__Work to do__: Take the material below and write it all out again exactly.
◆ ◆ ◆ ◆ ◆
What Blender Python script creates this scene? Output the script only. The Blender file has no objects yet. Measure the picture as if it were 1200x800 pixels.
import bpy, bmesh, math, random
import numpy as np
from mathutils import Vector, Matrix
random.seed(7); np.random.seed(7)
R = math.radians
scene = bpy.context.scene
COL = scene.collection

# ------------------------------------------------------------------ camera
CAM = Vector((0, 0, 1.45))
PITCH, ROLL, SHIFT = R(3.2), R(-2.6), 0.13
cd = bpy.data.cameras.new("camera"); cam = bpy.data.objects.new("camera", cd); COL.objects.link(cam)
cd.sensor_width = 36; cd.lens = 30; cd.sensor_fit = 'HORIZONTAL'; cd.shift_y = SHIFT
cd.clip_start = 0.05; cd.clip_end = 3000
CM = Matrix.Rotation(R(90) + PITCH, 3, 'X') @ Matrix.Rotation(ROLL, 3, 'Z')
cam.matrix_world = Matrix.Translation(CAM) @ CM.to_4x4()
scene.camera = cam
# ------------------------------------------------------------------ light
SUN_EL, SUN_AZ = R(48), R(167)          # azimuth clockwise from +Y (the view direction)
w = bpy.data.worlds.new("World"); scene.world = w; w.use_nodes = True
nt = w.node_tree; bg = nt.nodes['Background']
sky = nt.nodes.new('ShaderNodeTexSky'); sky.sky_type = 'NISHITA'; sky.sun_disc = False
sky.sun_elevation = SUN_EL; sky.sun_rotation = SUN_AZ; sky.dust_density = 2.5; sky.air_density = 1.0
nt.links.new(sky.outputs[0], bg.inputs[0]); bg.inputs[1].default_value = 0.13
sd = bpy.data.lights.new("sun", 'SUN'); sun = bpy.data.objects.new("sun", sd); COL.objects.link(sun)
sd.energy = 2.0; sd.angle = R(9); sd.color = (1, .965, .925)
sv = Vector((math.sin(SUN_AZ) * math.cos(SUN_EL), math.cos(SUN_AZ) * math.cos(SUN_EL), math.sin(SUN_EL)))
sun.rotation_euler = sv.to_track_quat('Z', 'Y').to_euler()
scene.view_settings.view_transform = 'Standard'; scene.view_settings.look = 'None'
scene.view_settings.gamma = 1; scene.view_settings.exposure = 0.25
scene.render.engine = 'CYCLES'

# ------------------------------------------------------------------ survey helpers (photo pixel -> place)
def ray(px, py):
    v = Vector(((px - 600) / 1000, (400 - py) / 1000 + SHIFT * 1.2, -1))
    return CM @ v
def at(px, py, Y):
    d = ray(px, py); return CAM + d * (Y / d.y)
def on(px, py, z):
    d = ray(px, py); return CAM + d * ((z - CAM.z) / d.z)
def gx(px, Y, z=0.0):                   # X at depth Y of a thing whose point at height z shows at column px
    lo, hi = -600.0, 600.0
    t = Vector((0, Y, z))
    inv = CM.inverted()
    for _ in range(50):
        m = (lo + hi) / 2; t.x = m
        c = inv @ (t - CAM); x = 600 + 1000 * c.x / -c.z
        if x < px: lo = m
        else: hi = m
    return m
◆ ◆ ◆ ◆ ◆
__Result of this task__:
What Blender Python script creates this scene? Output the script only. The Blender file has no objects yet. Measure the picture as if it were 1200x800 pixels.
import bpy, bmesh, math, random
import numpy as np
from mathutils import Vector, Matrix
random.seed(7); np.random.seed(7)
R = math.radians
scene = bpy.context.scene
COL = scene.collection

# ------------------------------------------------------------------ camera
CAM = Vector((0, 0, 1.45))
PITCH, ROLL, SHIFT = R(3.2), R(-2.6), 0.13
cd = bpy.data.cameras.new("camera"); cam = bpy.data.objects.new("camera", cd); COL.objects.link(cam)
cd.sensor_width = 36; cd.lens = 30; cd.sensor_fit = 'HORIZONTAL'; cd.shift_y = SHIFT
cd.clip_start = 0.05; cd.clip_end = 3000
CM = Matrix.Rotation(R(90) + PITCH, 3, 'X') @ Matrix.Rotation(ROLL, 3, 'Z')
cam.matrix_world = Matrix.Translation(CAM) @ CM.to_4x4()
scene.camera = cam
# ------------------------------------------------------------------ light
SUN_EL, SUN_AZ = R(48), R(167)          # azimuth clockwise from +Y (the view direction)
w = bpy.data.worlds.new("World"); scene.world = w; w.use_nodes = True
nt = w.node_tree; bg = nt.nodes['Background']
sky = nt.nodes.new('ShaderNodeTexSky'); sky.sky_type = 'NISHITA'; sky.sun_disc = False
sky.sun_elevation = SUN_EL; sky.sun_rotation = SUN_AZ; sky.dust_density = 2.5; sky.air_density = 1.0
nt.links.new(sky.outputs[0], bg.inputs[0]); bg.inputs[1].default_value = 0.13
sd = bpy.data.lights.new("sun", 'SUN'); sun = bpy.data.objects.new("sun", sd); COL.objects.link(sun)
sd.energy = 2.0; sd.angle = R(9); sd.color = (1, .965, .925)
sv = Vector((math.sin(SUN_AZ) * math.cos(SUN_EL), math.cos(SUN_AZ) * math.cos(SUN_EL), math.sin(SUN_EL)))
sun.rotation_euler = sv.to_track_quat('Z', 'Y').to_euler()
scene.view_settings.view_transform = 'Standard'; scene.view_settings.look = 'None'
scene.view_settings.gamma = 1; scene.view_settings.exposure = 0.25
scene.render.engine = 'CYCLES'

# ------------------------------------------------------------------ survey helpers (photo pixel -> place)
def ray(px, py):
    v = Vector(((px - 600) / 1000, (400 - py) / 1000 + SHIFT * 1.2, -1))
    return CM @ v
def at(px, py, Y):
    d = ray(px, py); return CAM + d * (Y / d.y)
def on(px, py, z):
    d = ray(px, py); return CAM + d * ((z - CAM.z) / d.z)
def gx(px, Y, z=0.0):                   # X at depth Y of a thing whose point at height z shows at column px
    lo, hi = -600.0, 600.0
    t = Vector((0, Y, z))
    inv = CM.inverted()
    for _ in range(50):
        m = (lo + hi) / 2; t.x = m
        c = inv @ (t - CAM); x = 600 + 1000 * c.x / -c.z
        if x < px: lo = m
        else: hi = m
    return m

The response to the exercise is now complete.